You shall not do wrong in judgment - in length, weight, or volume. Fair balances, fair weights, a fair efah, and a fair hin you shall have; I am Hashem your God, who brought you out of the land of Egypt. (19:35-36)
The first verse mentions three types of measurement in which we must not cheat people. The second verse gives examples, with the efah and hin being units of volume, or rather containers with volume equal those units.
The second verse follows the order of the first verse: weight measurement, then volume measurement. Length measurement, however, is conspicuously absent. Shouldn't a fair yardstick and tape measure have been mentioned before the fair balance, weights, efah, and hin?
Here are two possible explanations for why they are not mentioned.
1) Dishonest length measuring tools could be immediately detected by placing them next to fair tools, while with weight and volume measures the deception would be less obvious. Thus, perhaps, dishonesty was less common in length than in volume or weight measurements, so they did not need to be mentioned multiple times for emphasis.

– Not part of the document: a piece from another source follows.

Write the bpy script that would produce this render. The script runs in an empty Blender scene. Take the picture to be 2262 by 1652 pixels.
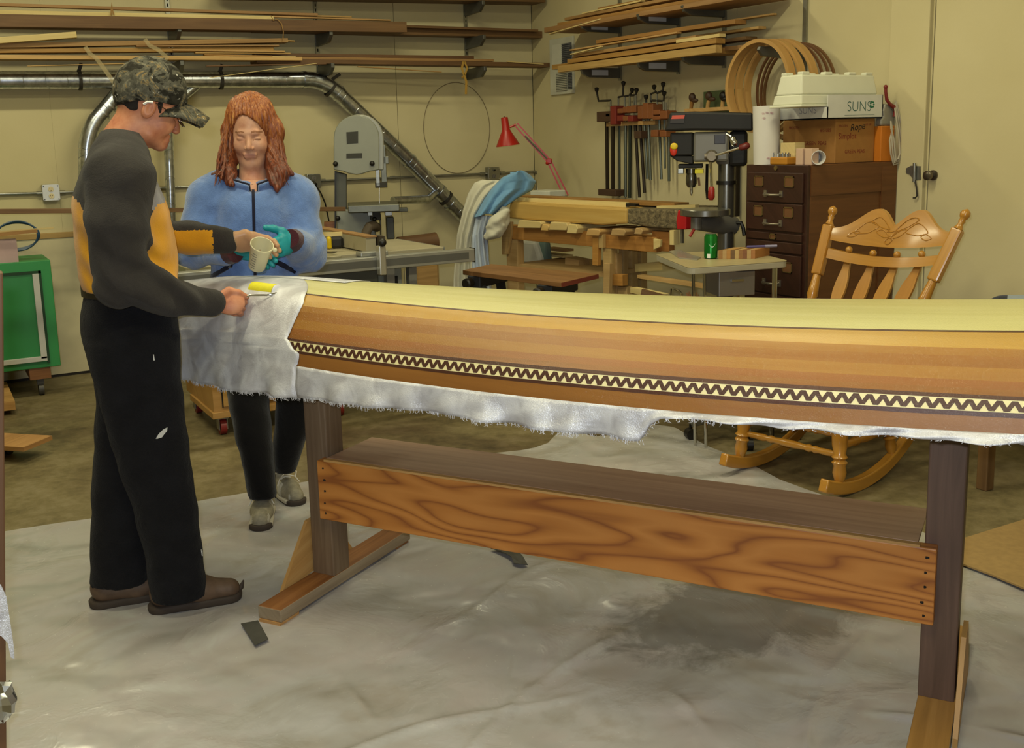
import bpy, math, random
import numpy as np
from mathutils import Vector, Matrix
random.seed(7); rng = np.random.default_rng(7)
scene = bpy.context.scene
C = scene.collection
# ------------------------------------------------------------------ camera
FPX, PPY, YAW, PITCH, ROLL, CAMH = 2295.0, 719.0, 29.6, 10.18, 1.41, 1.5
def _cam():
    y, p, r = (math.radians(a) for a in (YAW, PITCH, ROLL))
    fw = np.array([math.sin(y)*math.cos(p), math.cos(y)*math.cos(p), -math.sin(p)])
    rt = np.array([math.cos(y), -math.sin(y), 0.0]); up = np.cross(rt, fw)
    return fw, rt*math.cos(r)-up*math.sin(r), up*math.cos(r)+rt*math.sin(r)
FW, RT, UP = _cam()
CP = np.array([0.0, 0.0, CAMH])
cd = bpy.data.cameras.new('camera'); cam = bpy.data.objects.new('camera', cd); C.objects.link(cam)
cd.sensor_width = 36.0; cd.lens = 36.0*FPX/2262; cd.shift_y = -(826-PPY)/2262; cd.clip_start = 0.05
m = Matrix.Identity(4)
for i in range(3):
    m[i][0] = RT[i]; m[i][1] = UP[i]; m[i][2] = -FW[i]; m[i][3] = CP[i]
cam.matrix_world = m
scene.camera = cam
# ------------------------------------------------------------------ world, exposure, large lights
w = bpy.data.worlds.new('world'); scene.world = w; w.use_nodes = True
w.node_tree.nodes['Background'].inputs[0].default_value = (0.9, 0.8, 0.6, 1)
w.node_tree.nodes['Background'].inputs[1].default_value = 0.05
vs = scene.view_settings
vs.view_transform = 'Standard'; vs.look = 'None'; vs.gamma = 1.0; vs.use_curve_mapping = False
vs.exposure = 0.0
cy = scene.cycles
cy.max_bounces = 5; cy.diffuse_bounces = 3; cy.glossy_bounces = 2; cy.transmission_bounces = 3; cy.transparent_max_bounces = 6
cy.caustics_reflective = False; cy.caustics_refractive = False; cy.adaptive_threshold = 0.03
WARM = (1.0, 0.94, 0.60)
def area(name, loc, target, sx, sy, power, col):
    l = bpy.data.lights.new(name, 'AREA'); l.shape = 'RECTANGLE'; l.size = sx; l.size_y = sy; l.energy = power; l.color = col
    o = bpy.data.objects.new(name, l); C.objects.link(o); o.location = loc
    d = Vector(target)-Vector(loc); o.rotation_euler = d.to_track_quat('-Z', 'Y').to_euler()
    return o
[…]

2) Perhaps length was normally measured not with tools but with body parts. We are familiar with halachic measurements such as cubits and thumb-breadths, and secular measurements such as "feet" and paces, which derive from the human body. It is certainly possibly to cheat somebody in a length measurement, by bending a body part or changing your pace length. But this cheating was not normally done using a dishonest tool.
The first verse bans cheating. The second verse bans tools whose only possible use is unacceptable (like skeleton keys and "assault weapons" nowadays). Since body parts cannot be outlawed, they are omitted from the second verse.